Our Prime Minister is dog whistling because of focus groups, push-polling, and advisers’ poor advice – all in the service of gouging votes from outer suburbs and marginal seats across Australia, by energising their fear of over-population. Many immigrants, who populate marginal seats, especially in outer urban areas want to shut the door behind them.

The absence of serious social and racial conflict in modern Australia is premised on our relatively successful immigration and integration policies since the end of World War II.

The race-based Immigration Restriction Act of 1901, commonly called the ‘White Australia Policy’, was endorsed by conservatives, labour unions and the Australian Labor Party. It created economic downturn as Chinese immigration was halted, and the entrepreneurial flair and economic development of Melbourne and Sydney, largely due to Chinese migrants, was dramatically reduced.

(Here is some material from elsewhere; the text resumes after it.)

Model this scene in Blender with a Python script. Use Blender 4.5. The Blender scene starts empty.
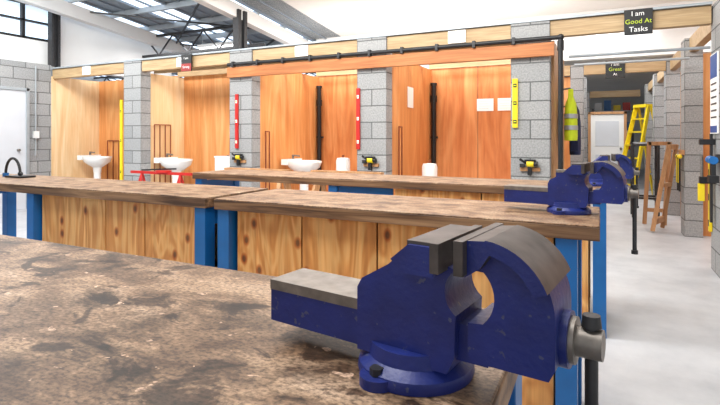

The desire to increase migration under the motto “populate or perish” by the post-War Labor leader and Minister of Immigration, Arthur Calwell, was underscored by his desire to populate without Asians.

Calwell writes in his 1949 I stand by White Australia, “Establishment of a quota system for Asians would be an undermining of that Australian ideal which, I am sure, Australians would not tolerate.”

Greeks, Italians, Maltese, Jews, and former Yugoslav people, once restricted by the White Australia Policy, were now considered, if not ‘white’, at least more attractive by nativists.

Chinese permanent settlement in Australia outstripped British immigration from 2010 onwards. The Parliament’s website writes, “China surpassed the UK as Australia’s primary source of permanent migrants in 2010–11. Since then, China and India have continued to provide the highest number of permanent migrants.”

There is no indication of willingness, ideologically or economically, for any government to halt Chinese and South Asian migration. When John Howard was diverting attention towards refugees and asylum seekers, Australia experienced one of the largest immigration booms since the post-War period from China and South Asia.

Planned immigration is important, and the absence of major social tensions in Australian society is a good indication of how that has worked. Migration policy fails when it is used as political and cultural bait for votes.

Governments in Australia have always sought to determine the numbers of permanent settlers to Australia, knowing full well, that the real population increases and economic development in developed nations are sustained through continuous permanent migration.

The other red meat to the masses of calling for ‘Australian values’, as recently highlighted by our Citizenship Minister, Alan Tudge, is as disingenuous as is the call to reduce immigration numbers. This is not a new argument; it has been around for a long time and is used by both major political parties.

There are no unique Australian values. We have built on ancient democratic and civic values that accord with most modern democracies. There may be good reason to have civic lessons, such as on the policy of multiculturalism, gender equity, acceptance of LGBTIQ people, racial discrimination and so on – especially those that come from less developed traditional societies, or even theocratic, and authoritarian nations. However, there are even more real and practical reasons to have free and accessible English language lessons, and labour market programs, rather than so called ‘Australian values’ lessons.

Maybe the recent terrorist incident, where one immigrant, lost and deranged, killed another immigrant, who made a great life in Australia, and the plot by Australians uncovered by authorities may not have arisen, if we provided foundational understanding of the notions of democracy, justice, equity, liberal and social values, and the rule of law, many of which surpass historically British, Christian, and Muslim derivations of law and justice.

Then again, crimes will be committed by anyone, thus the need for laws. Australia was colonised by those once considered criminals and no one ever asked Aboriginal People about settlement and immigration intake. In the end, Australia is and will forever be a modern democratic nation born and fuelled by migration and diversity.